▶ [Task statement]:
Find the line containing "Model this scene" and copy it exactly, along with every line after it up to and including the line containing "COL = sc.collection". Copy nothing else.

[Scene modeling code data]
****************************************
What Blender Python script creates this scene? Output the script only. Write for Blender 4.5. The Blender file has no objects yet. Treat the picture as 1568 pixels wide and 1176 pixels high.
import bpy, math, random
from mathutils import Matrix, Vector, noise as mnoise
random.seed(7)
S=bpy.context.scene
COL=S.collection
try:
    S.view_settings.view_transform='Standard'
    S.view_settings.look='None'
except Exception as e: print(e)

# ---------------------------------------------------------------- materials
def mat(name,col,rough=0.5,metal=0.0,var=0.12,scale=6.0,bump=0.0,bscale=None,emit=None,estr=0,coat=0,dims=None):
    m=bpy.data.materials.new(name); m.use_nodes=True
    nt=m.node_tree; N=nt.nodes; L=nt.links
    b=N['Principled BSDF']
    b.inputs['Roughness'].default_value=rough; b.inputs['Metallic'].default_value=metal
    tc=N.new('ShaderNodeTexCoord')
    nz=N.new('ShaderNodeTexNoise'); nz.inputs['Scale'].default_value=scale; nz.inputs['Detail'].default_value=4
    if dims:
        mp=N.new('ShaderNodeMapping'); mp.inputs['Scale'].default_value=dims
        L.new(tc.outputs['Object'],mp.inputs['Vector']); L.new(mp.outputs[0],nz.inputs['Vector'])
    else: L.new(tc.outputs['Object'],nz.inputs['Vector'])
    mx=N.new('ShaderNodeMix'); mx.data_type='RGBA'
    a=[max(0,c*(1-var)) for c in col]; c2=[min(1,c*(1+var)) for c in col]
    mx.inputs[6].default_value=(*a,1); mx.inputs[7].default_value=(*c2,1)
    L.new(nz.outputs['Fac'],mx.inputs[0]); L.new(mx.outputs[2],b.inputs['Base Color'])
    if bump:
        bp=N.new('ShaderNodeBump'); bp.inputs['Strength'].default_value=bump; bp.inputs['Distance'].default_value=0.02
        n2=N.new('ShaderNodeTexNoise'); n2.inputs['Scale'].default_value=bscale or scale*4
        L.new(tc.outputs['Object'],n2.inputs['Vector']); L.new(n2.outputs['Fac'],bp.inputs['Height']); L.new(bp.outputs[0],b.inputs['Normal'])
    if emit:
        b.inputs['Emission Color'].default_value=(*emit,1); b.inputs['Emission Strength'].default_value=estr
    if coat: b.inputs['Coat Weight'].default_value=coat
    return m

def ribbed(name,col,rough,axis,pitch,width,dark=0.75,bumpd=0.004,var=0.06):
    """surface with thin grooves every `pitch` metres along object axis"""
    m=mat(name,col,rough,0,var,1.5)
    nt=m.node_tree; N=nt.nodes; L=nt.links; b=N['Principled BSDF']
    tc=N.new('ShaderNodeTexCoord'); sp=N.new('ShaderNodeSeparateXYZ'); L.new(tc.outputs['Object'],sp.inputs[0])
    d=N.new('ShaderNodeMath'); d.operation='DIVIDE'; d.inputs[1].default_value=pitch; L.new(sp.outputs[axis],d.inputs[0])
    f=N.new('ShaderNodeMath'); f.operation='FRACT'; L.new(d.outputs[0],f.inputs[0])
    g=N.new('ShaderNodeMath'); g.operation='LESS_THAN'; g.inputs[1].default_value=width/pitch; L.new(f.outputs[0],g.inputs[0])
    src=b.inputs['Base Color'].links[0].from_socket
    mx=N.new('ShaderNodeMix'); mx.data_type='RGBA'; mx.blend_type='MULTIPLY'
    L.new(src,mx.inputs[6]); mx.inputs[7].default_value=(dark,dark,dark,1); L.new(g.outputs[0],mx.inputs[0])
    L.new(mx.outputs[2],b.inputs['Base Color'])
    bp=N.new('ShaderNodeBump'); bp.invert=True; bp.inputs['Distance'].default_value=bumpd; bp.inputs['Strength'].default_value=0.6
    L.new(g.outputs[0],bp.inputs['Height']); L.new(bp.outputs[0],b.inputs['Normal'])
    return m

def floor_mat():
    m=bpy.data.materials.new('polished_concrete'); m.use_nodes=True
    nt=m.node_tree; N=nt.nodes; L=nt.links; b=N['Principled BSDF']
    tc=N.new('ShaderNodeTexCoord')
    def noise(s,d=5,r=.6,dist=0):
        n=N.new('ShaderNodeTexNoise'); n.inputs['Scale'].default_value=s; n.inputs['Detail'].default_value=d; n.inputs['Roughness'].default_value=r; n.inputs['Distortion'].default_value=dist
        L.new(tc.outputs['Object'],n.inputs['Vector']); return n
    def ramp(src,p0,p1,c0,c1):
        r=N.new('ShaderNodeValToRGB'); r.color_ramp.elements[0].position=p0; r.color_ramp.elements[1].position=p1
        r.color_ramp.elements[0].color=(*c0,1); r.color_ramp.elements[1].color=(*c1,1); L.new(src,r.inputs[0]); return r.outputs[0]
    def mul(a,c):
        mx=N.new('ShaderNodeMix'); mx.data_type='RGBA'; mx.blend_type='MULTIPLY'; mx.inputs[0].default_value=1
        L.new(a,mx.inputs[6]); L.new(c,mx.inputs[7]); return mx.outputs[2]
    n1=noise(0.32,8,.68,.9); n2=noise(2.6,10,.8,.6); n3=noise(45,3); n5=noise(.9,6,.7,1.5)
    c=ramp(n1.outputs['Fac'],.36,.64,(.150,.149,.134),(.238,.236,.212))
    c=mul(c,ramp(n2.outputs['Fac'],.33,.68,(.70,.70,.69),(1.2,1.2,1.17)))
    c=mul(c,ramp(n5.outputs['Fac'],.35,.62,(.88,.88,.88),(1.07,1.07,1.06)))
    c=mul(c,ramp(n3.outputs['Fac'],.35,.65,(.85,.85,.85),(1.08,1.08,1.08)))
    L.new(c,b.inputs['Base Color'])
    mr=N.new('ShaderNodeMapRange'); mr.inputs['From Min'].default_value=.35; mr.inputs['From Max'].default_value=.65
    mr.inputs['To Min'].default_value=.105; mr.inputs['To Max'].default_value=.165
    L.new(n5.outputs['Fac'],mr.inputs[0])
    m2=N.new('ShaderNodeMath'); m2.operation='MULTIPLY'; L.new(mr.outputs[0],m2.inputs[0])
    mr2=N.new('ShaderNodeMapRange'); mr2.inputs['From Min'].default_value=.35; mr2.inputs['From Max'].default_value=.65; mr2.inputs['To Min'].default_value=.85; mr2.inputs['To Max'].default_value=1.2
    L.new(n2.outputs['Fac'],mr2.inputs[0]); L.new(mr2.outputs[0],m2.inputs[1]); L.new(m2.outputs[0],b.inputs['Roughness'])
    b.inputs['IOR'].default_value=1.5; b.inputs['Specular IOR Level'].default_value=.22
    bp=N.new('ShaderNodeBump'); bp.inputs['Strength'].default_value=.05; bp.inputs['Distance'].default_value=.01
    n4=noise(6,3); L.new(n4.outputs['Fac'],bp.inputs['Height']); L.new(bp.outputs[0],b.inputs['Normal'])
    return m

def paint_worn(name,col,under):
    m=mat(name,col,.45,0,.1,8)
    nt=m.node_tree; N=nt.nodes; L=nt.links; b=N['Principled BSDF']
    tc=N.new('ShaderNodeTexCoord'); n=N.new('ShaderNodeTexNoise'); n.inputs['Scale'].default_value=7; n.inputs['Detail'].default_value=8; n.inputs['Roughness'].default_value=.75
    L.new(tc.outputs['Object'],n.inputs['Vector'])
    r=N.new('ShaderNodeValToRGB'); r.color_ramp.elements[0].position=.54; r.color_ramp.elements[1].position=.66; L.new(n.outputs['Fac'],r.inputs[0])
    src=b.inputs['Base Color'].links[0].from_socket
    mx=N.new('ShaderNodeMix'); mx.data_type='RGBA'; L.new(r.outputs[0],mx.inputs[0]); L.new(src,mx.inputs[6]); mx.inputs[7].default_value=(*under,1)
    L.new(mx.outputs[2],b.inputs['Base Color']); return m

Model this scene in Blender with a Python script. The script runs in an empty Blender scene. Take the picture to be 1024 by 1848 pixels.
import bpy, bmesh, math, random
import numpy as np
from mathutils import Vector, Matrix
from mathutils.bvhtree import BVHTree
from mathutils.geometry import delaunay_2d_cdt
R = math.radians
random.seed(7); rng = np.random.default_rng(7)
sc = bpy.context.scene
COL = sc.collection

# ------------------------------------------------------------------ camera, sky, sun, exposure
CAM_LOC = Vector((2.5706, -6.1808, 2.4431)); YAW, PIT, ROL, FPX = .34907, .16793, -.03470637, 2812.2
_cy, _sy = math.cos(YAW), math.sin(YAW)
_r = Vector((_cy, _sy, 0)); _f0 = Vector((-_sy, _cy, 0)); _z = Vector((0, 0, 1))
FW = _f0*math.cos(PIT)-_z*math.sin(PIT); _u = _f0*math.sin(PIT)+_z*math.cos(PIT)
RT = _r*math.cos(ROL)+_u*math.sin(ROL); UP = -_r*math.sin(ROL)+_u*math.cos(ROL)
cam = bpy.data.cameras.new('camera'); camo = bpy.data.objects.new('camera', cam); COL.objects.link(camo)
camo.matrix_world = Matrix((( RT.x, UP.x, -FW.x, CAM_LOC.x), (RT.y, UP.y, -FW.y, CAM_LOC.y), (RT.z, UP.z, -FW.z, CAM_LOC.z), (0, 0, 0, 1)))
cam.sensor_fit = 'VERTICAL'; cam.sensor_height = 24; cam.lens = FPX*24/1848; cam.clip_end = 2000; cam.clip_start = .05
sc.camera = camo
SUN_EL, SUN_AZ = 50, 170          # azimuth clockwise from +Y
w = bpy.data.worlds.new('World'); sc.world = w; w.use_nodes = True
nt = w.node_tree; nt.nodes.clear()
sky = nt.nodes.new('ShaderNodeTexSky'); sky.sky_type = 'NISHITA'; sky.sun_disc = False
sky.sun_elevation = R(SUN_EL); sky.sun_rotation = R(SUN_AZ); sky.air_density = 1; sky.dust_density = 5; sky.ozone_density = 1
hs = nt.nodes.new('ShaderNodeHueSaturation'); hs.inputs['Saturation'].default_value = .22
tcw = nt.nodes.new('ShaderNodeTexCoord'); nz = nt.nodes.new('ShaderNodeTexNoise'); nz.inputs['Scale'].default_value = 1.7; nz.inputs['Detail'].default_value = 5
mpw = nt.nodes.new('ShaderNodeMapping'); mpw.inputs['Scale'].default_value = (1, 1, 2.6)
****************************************
▶ [Problem solution]:
Model this scene in Blender with a Python script. The script runs in an empty Blender scene. Take the picture to be 1024 by 1848 pixels.
import bpy, bmesh, math, random
import numpy as np
from mathutils import Vector, Matrix
from mathutils.bvhtree import BVHTree
from mathutils.geometry import delaunay_2d_cdt
R = math.radians
random.seed(7); rng = np.random.default_rng(7)
sc = bpy.context.scene
COL = sc.collection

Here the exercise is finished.